In the lines below, output everything from the first line through the line containing "COL = SC.collection" exactly as it is. Pictures are not part of the output.

-- Start DATASET EXTRACT --

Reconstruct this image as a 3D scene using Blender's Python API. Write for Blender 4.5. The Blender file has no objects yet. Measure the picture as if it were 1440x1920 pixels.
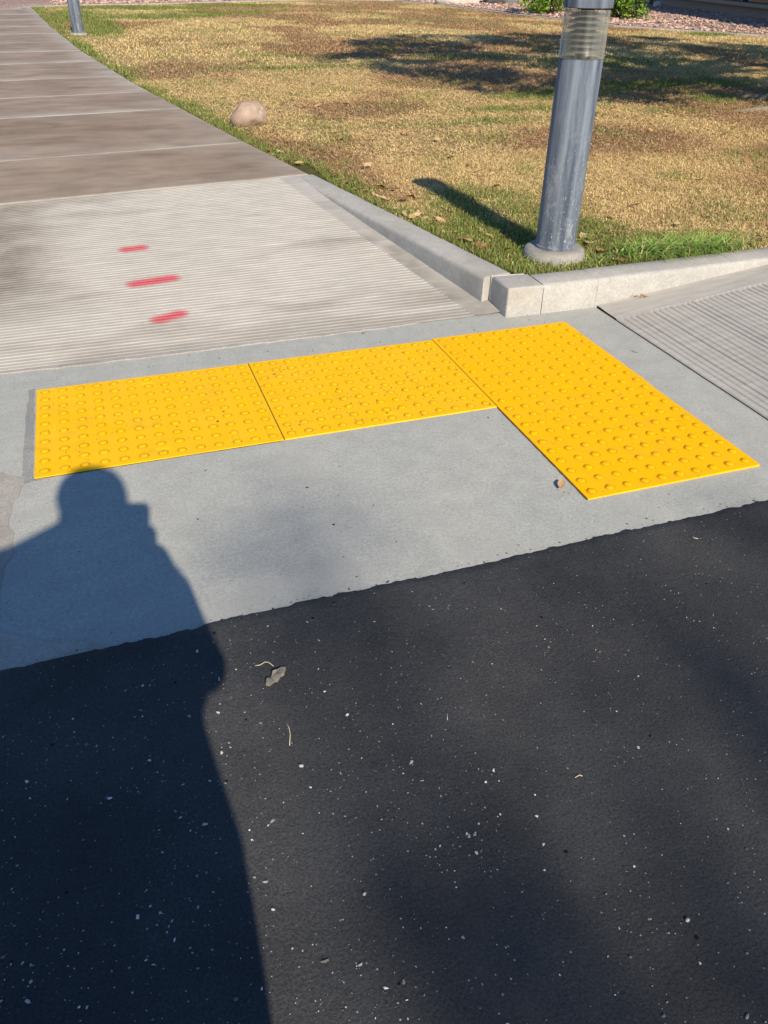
import bpy, bmesh, math, random
import numpy as np
from mathutils import Vector, Matrix, Quaternion

random.seed(7)
RNG = np.random.default_rng(11)
SC = bpy.context.scene
COL = SC.collection

# ------------------------------------------------------------------ camera
CAM_POS = Vector((-1.2073, -2.2063, 1.2972))
YAW, PITCH, ROLL = 0.343935, 0.615667, 0.018904
cy, sy, cp, sp = math.cos(YAW), math.sin(YAW), math.cos(PITCH), math.sin(PITCH)
FWD = Vector((sy * cp, cy * cp, -sp))
RGT = Vector((cy, -sy, 0))
UPV = RGT.cross(FWD)
cr, sr = math.cos(ROLL), math.sin(ROLL)
R2 = cr * RGT + sr * UPV
U2 = -sr * RGT + cr * UPV
cam_data = bpy.data.cameras.new('camera')
cam_data.sensor_fit = 'VERTICAL'
cam_data.sensor_height = 36.0
cam_data.lens = 36.0 * 1479.17 / 1920.0
cam_data.clip_start = 0.01
cam_data.clip_end = 2000
cam = bpy.data.objects.new('camera', cam_data)
COL.objects.link(cam)
cam.matrix_world = Matrix(((R2.x, U2.x, -FWD.x, CAM_POS.x), (R2.y, U2.y, -FWD.y, CAM_POS.y),
                           (R2.z, U2.z, -FWD.z, CAM_POS.z), (0, 0, 0, 1)))
SC.camera = cam

# ------------------------------------------------------------------ sky and sun
SUN_ELEV = math.radians(33.7)
SUN_TRAVEL = Vector((-0.0180 * math.cos(SUN_ELEV), math.cos(SUN_ELEV), -math.sin(SUN_ELEV))).normalized()
world = bpy.data.worlds.new('World')
SC.world = world
world.use_nodes = True
wn = world.node_tree
sky = wn.nodes.new('ShaderNodeTexSky')
sky.sky_type = 'NISHITA'
sky.sun_disc = False
sky.sun_elevation = SUN_ELEV
sky.sun_rotation = math.radians(179.0)
sky.altitude = 350
sky.air_density = 1.0
sky.dust_density = 0.0
sky.ozone_density = 7.0
bg = wn.nodes['Background']
bg.inputs['Strength'].default_value = 0.11
wn.links.new(sky.outputs['Color'], bg.inputs['Color'])
sun_data = bpy.data.lights.new('sun', 'SUN')
sun_data.energy = 4.9
sun_data.angle = math.radians(0.53)
sun_data.color = (1.0, 0.89, 0.73)
sun = bpy.data.objects.new('sun', sun_data)
COL.objects.link(sun)
sun.rotation_euler = SUN_TRAVEL.to_track_quat('-Z', 'Y').to_euler()
sun.location = (0, -10, 12)
SC.view_settings.view_transform = 'Standard'
SC.view_settings.look = 'None'
SC.view_settings.gamma = 1.0
SC.view_settings.use_curve_mapping = False
SC.view_settings.exposure = 0.55

# ------------------------------------------------------------------ helpers
def _hash(ix, iy, s):
    h = (ix.astype(np.int64) * 374761393 + iy.astype(np.int64) * 668265263 + s * 974711) & 0x7fffffff
    h = ((h ^ (h >> 13)) * 1274126177) & 0x7fffffff
    h = (h ^ (h >> 16)) & 0x7fffffff
    return h / 0x7fffffff

def vnoise(x, y, s=0):
    x = np.asarray(x, float); y = np.asarray(y, float)
    ix = np.floor(x); iy = np.floor(y)
    fx = x - ix; fy = y - iy
    fx = fx * fx * (3 - 2 * fx); fy = fy * fy * (3 - 2 * fy)
    ix = ix.astype(np.int64); iy = iy.astype(np.int64)
    a = _hash(ix, iy, s); b = _hash(ix + 1, iy, s); c = _hash(ix, iy + 1, s); d = _hash(ix + 1, iy + 1, s)
    return (a * (1 - fx) + b * fx) * (1 - fy) + (c * (1 - fx) + d * fx) * fy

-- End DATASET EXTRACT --

### [REPLY TO THE EXERCISE]
Reconstruct this image as a 3D scene using Blender's Python API. Write for Blender 4.5. The Blender file has no objects yet. Measure the picture as if it were 1440x1920 pixels.
import bpy, bmesh, math, random
import numpy as np
from mathutils import Vector, Matrix, Quaternion

random.seed(7)
RNG = np.random.default_rng(11)
SC = bpy.context.scene
COL = SC.collection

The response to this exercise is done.